=== GIVEN TASK ===
Would you retype, exactly and without the pictures, the lines between the line holding "Model this scene" and the line holding "PI = math.pi", inclusive, and nothing else?

=== RECORD SET ===
........

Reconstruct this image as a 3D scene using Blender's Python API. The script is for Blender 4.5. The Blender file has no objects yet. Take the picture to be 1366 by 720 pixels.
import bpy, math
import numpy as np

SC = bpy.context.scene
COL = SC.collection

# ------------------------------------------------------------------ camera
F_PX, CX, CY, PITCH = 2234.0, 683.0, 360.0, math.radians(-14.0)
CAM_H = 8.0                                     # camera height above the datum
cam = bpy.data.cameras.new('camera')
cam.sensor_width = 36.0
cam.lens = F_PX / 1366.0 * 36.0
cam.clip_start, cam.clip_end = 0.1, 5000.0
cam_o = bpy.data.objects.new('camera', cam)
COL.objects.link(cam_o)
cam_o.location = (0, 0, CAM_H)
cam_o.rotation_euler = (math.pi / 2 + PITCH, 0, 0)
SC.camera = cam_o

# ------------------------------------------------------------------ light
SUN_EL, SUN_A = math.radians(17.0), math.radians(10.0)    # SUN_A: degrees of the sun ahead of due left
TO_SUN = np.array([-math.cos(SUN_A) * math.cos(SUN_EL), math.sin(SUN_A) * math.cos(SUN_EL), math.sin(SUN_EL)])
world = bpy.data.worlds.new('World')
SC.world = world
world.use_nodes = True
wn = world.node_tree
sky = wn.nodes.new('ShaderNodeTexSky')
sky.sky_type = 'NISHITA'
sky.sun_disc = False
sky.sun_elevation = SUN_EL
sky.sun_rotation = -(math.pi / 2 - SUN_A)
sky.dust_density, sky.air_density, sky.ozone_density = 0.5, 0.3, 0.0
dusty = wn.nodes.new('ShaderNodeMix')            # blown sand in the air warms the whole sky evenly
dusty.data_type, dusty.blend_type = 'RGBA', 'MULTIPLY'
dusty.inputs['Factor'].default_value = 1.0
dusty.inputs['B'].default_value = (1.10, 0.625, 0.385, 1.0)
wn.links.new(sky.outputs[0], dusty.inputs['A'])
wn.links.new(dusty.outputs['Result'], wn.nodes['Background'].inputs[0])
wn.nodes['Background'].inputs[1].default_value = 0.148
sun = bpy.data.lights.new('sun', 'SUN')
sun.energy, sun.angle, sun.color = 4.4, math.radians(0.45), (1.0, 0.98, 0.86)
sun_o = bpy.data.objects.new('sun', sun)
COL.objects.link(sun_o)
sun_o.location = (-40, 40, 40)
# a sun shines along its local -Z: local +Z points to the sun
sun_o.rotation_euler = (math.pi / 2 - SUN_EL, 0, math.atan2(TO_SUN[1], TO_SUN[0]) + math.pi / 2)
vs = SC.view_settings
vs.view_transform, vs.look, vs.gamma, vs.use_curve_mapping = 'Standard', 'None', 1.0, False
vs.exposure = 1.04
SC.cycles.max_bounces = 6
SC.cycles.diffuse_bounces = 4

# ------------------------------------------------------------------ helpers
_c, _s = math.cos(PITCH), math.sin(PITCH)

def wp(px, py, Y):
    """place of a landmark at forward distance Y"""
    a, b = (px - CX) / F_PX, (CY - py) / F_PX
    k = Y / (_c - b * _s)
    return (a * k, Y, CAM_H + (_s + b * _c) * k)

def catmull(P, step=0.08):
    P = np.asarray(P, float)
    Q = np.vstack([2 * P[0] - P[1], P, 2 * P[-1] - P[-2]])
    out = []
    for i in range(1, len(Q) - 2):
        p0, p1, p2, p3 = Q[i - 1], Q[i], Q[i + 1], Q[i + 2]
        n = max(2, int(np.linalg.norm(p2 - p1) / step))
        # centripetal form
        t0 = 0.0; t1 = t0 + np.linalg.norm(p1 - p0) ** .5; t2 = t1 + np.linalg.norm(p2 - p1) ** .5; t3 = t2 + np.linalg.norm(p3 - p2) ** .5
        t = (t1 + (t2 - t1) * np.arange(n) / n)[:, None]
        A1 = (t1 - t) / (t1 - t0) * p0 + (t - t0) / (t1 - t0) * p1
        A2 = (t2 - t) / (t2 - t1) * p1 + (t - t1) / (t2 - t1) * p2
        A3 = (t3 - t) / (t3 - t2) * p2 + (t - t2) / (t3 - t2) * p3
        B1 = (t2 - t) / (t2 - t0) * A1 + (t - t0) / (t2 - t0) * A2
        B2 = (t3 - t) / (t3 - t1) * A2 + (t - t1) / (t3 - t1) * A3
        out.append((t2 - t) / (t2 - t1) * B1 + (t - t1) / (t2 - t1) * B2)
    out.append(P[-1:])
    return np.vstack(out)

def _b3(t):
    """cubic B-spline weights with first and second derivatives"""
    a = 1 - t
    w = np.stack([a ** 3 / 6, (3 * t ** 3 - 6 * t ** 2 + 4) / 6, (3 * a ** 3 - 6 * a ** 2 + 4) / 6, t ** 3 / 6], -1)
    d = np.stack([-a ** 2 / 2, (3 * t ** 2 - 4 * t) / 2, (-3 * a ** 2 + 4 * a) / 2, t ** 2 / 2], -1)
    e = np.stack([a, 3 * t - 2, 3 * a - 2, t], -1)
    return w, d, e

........

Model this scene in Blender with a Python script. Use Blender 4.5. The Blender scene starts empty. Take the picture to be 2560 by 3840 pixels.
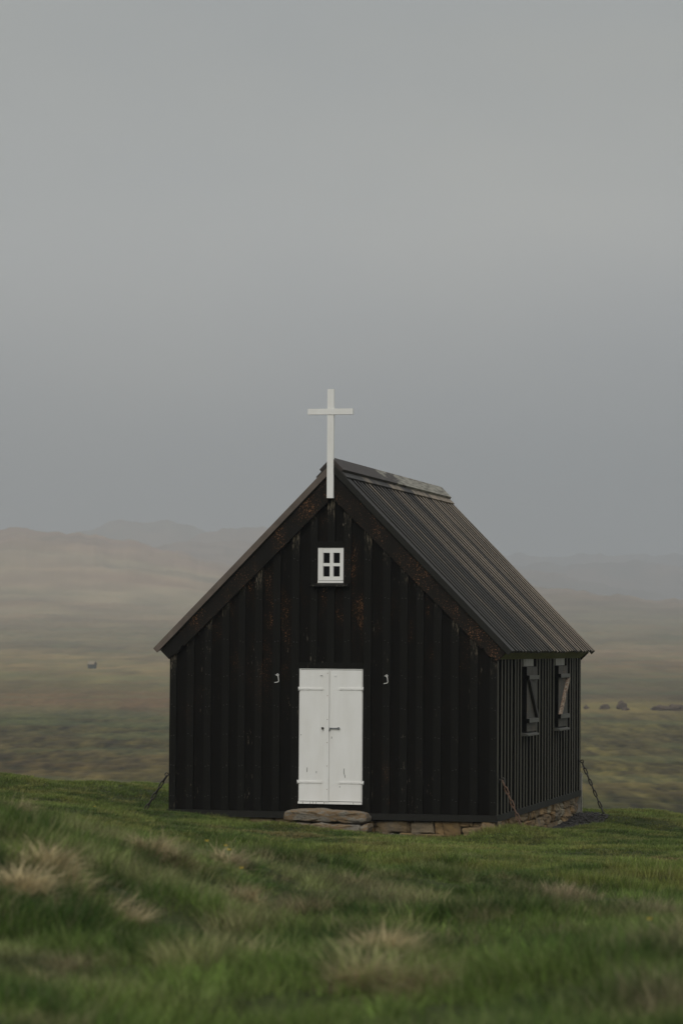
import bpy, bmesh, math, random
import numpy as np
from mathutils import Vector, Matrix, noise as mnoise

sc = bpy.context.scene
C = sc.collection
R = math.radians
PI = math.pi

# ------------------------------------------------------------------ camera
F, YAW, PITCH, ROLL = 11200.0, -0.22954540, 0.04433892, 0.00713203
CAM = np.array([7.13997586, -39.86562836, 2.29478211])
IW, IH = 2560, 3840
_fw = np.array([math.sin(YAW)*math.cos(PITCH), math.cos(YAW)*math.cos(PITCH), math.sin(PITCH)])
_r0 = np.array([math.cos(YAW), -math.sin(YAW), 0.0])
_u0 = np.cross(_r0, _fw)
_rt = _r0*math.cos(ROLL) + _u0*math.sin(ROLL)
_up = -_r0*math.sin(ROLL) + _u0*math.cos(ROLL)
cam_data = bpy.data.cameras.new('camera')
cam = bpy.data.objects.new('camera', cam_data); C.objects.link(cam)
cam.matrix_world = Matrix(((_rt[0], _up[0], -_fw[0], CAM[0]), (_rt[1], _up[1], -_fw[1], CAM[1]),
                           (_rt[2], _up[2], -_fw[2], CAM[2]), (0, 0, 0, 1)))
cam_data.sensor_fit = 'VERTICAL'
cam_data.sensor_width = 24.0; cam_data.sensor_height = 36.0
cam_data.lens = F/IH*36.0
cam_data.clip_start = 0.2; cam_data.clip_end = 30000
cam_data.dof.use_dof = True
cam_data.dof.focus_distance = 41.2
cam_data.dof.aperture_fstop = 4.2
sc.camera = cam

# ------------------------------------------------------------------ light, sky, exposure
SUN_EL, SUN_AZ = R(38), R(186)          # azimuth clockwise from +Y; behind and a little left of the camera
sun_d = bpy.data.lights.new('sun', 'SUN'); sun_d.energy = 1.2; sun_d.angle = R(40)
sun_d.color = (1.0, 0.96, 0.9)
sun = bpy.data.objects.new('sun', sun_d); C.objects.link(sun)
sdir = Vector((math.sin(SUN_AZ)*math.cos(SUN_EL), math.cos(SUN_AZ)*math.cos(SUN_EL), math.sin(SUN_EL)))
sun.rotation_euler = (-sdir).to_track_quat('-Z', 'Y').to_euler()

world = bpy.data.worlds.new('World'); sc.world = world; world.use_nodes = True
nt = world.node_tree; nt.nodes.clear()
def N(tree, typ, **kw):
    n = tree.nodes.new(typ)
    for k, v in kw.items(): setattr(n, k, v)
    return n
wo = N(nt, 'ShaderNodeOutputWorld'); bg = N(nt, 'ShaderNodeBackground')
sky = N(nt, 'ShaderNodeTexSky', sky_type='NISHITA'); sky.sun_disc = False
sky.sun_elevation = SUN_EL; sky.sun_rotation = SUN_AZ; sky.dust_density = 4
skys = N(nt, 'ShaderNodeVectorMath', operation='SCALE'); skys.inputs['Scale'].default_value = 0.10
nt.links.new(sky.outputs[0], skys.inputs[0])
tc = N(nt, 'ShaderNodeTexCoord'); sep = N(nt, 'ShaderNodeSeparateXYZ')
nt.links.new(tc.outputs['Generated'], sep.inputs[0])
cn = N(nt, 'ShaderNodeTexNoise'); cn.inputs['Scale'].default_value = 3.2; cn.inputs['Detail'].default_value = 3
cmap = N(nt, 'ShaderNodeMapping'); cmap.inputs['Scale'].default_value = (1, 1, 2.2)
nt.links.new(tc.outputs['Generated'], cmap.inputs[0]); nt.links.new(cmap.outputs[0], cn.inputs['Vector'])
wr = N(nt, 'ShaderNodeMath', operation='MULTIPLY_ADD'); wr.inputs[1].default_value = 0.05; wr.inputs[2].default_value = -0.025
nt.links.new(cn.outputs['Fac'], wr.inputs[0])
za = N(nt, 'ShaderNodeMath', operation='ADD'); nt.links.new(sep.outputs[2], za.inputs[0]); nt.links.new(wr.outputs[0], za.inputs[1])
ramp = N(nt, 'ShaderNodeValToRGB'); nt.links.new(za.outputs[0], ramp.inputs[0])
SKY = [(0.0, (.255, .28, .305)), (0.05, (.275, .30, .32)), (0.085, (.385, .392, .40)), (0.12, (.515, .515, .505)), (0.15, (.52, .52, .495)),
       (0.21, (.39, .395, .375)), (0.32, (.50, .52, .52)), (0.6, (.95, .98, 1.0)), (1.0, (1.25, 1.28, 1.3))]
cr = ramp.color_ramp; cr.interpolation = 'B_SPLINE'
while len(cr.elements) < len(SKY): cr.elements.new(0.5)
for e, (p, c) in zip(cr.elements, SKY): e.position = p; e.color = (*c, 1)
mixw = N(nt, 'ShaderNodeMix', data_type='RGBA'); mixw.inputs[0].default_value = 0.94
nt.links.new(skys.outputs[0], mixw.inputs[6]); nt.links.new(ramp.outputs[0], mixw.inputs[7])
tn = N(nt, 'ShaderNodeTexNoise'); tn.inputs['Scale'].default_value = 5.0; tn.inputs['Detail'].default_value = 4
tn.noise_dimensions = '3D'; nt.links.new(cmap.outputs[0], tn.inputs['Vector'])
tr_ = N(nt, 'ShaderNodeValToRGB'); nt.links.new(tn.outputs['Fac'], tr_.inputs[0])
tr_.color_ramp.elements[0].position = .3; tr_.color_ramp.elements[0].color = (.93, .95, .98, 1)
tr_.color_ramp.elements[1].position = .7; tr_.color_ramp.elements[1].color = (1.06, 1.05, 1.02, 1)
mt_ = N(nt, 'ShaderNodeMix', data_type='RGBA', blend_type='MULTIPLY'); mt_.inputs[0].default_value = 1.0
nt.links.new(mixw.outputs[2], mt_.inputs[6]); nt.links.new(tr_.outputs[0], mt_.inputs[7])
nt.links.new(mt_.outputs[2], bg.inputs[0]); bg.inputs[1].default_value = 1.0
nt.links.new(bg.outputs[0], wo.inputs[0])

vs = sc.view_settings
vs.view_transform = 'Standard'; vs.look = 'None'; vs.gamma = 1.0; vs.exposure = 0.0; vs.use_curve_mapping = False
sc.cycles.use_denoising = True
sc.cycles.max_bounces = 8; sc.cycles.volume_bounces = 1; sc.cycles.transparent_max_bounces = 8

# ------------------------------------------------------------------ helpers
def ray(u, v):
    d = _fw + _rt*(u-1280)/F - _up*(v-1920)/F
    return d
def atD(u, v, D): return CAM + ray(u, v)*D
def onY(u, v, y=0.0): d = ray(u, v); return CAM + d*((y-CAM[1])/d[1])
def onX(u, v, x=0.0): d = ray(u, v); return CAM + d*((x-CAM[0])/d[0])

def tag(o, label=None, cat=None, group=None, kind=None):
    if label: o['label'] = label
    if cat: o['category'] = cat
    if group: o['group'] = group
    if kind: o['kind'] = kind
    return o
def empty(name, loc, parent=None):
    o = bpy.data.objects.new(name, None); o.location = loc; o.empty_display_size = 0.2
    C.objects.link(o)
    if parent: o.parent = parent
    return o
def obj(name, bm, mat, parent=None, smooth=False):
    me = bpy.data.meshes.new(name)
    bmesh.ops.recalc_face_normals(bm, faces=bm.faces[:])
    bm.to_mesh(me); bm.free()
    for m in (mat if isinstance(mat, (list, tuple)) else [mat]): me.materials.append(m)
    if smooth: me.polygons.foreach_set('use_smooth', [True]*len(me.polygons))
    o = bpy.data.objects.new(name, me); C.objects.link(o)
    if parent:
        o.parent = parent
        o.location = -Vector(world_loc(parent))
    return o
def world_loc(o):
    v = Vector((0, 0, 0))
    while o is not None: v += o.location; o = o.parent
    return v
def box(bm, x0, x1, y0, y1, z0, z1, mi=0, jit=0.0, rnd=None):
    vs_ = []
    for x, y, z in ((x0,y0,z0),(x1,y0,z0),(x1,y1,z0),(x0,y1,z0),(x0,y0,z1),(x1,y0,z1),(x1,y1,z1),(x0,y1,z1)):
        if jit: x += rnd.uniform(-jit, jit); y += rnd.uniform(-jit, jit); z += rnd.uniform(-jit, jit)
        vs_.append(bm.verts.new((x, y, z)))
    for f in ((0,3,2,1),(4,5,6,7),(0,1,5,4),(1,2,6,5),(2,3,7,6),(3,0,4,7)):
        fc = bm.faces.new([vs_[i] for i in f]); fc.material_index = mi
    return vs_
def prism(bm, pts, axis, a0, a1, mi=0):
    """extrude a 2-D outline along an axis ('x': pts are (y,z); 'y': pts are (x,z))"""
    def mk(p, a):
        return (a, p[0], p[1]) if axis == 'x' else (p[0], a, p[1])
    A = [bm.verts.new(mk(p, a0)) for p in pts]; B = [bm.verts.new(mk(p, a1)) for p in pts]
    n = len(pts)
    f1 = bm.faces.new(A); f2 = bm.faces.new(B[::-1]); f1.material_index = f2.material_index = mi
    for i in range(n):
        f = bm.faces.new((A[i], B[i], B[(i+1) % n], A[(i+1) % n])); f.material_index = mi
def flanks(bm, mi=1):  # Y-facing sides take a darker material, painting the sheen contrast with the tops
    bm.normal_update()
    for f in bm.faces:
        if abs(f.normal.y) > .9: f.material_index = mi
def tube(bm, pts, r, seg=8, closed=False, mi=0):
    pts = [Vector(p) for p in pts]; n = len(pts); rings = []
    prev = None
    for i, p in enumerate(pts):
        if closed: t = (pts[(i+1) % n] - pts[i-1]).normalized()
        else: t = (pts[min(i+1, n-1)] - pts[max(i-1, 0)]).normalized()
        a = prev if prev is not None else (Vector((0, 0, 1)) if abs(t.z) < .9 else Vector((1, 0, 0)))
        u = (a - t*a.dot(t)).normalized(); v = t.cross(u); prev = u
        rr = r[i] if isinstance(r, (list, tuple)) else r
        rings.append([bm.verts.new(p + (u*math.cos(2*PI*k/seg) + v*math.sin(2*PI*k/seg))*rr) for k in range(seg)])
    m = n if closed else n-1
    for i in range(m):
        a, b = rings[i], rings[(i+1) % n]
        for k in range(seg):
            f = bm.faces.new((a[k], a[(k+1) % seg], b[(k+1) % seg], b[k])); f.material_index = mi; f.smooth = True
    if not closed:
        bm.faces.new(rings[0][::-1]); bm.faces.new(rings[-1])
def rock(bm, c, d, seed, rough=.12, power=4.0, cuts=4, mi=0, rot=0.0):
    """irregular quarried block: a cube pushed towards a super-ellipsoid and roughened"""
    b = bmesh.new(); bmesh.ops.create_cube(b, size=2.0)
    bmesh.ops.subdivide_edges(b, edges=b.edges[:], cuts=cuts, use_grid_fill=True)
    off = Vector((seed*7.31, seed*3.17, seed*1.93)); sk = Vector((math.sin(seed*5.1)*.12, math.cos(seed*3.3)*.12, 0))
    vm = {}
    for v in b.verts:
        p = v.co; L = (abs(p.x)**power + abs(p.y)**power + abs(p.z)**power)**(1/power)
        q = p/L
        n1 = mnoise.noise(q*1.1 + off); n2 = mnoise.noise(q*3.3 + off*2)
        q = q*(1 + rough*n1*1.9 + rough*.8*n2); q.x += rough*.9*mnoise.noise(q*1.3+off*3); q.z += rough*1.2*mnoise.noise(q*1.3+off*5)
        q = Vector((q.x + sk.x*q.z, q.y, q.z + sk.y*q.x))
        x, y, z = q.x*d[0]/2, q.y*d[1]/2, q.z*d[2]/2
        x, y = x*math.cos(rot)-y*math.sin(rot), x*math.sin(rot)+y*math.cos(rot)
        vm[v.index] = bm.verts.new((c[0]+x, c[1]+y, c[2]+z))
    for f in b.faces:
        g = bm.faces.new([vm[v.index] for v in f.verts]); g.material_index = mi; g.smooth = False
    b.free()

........

=== TASK RESPONSE ===
Model this scene in Blender with a Python script. Use Blender 4.5. The Blender scene starts empty. Take the picture to be 2560 by 3840 pixels.
import bpy, bmesh, math, random
import numpy as np
from mathutils import Vector, Matrix, noise as mnoise

sc = bpy.context.scene
C = sc.collection
R = math.radians
PI = math.pi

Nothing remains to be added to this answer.